Nick DeMarsh, Milwaukee Transit Riders Union: The current streetcar project (like most streetcar projects) is designed as an economic development investment first. While economic development is needed in Milwaukee, the selection of Milwaukee’s most affluent area for this economic development tool is problematic.

The route 19 bus on Martin Luther King Drive experiences overcrowding most of the day between Wisconsin Avenue and Capital Drive. A streetcar on this corridor could serve existing transit needs first, in addition to providing economic benefits for the entire route. MLK Drive’s legacy as a major streetcar route provides ample space for dedicated lanes. To make an effective and just transit system, the next extensions of the streetcar should have similar qualities to MLK Drive where transit-dependent riders need service and where service can be implemented effectively.

Kristi Luzar, deputy director/programs, Urban Economic Development Association of Wisconsin

Kristi Luzar, deputy director/programs, Urban Economic Development Association of Wisconsin

Kristi Luzar, UEDA: We are eager to see this project move forward, knowing that the vision is to extend it and connect other neighborhoods and commercial areas of the city. Additionally, the streetcar project will not only leverage a significant amount of federal funding and private investment in downtown Milwaukee, but will also bring new investment to our great city, adding jobs and expanding the property tax base.

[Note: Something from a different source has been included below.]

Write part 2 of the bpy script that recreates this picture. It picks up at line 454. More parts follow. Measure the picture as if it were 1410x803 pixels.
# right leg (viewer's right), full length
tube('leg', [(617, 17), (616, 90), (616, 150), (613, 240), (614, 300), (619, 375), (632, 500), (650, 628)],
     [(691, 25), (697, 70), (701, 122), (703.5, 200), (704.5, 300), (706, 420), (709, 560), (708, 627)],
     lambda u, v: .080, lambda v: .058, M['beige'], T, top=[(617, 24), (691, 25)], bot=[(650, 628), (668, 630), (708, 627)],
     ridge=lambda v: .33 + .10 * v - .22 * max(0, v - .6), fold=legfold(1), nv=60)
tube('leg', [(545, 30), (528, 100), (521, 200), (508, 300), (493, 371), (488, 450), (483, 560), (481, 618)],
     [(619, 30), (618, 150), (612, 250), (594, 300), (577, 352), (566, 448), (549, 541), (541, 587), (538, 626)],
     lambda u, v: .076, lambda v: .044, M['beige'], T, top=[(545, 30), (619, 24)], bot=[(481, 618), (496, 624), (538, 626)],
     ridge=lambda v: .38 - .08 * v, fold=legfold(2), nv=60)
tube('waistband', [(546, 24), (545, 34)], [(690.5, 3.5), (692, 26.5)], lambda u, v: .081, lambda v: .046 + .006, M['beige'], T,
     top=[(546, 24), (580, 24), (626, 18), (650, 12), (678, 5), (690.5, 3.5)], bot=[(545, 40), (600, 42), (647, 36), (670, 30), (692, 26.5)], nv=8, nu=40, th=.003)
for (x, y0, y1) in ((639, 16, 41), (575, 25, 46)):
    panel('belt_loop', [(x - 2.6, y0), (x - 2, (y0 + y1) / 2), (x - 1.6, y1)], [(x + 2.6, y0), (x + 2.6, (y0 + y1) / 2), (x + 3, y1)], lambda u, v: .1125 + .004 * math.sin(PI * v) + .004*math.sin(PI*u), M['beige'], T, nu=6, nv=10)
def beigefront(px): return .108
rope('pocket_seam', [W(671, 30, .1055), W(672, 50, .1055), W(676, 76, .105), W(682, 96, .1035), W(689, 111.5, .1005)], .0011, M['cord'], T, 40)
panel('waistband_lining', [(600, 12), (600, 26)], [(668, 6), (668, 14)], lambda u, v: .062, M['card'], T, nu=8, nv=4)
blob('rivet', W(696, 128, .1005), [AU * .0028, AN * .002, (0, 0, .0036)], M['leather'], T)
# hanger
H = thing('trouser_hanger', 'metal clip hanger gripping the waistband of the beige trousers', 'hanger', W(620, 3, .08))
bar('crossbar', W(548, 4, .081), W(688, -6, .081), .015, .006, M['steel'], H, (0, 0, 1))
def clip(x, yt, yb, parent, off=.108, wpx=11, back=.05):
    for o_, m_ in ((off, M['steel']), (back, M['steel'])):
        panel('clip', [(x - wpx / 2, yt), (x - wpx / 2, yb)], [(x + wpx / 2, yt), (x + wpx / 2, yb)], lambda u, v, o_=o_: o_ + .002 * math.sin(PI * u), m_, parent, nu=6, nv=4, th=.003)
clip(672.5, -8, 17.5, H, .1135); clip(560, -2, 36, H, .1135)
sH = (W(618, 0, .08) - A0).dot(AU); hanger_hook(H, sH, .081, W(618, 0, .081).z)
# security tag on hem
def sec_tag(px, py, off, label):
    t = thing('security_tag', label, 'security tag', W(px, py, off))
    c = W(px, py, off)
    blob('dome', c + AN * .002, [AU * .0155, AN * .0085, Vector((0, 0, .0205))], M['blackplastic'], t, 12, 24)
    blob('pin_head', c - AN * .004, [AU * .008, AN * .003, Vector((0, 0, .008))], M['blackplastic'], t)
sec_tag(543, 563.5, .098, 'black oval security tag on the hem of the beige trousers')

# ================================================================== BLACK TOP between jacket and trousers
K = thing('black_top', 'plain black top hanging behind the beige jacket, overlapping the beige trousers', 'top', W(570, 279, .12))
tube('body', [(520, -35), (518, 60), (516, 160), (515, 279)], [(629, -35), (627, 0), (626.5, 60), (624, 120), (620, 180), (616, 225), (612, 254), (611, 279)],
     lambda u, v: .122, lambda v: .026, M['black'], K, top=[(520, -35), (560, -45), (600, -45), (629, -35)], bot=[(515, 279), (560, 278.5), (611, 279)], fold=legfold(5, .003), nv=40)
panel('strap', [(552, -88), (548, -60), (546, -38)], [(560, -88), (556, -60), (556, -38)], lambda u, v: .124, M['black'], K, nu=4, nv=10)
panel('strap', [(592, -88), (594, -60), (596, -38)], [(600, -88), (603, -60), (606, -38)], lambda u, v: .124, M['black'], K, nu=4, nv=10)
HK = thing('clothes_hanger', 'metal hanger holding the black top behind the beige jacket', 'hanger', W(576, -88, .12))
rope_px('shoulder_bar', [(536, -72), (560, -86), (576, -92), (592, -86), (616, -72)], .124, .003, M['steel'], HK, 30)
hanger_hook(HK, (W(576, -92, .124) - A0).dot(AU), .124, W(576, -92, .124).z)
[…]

Lee Schulz, IndependenceFirst: The accessibility of the Milwaukee Streetcar to individuals with disabilities is crucial to its success. Not only does this system need to be physically accessible but also accessible to individuals who are blind or visually impaired or are deaf or hard of hearing. We encourage further collaboration in ensuring that people with disabilities have full access to this exciting new transit option.

This story was originally published by Milwaukee Neighborhood News Service, where you can find other stories reporting on fifteen city neighborhoods in Milwaukee.

2 thoughts on “Which Transit Projects Should Take Priority?”

  1. Beer Baron says:

    We need to get moving on all of the above.

  2. TOM says:

    The question was which transit projects should take priority. No one answered that question but did answer the question they each wanted to be asked.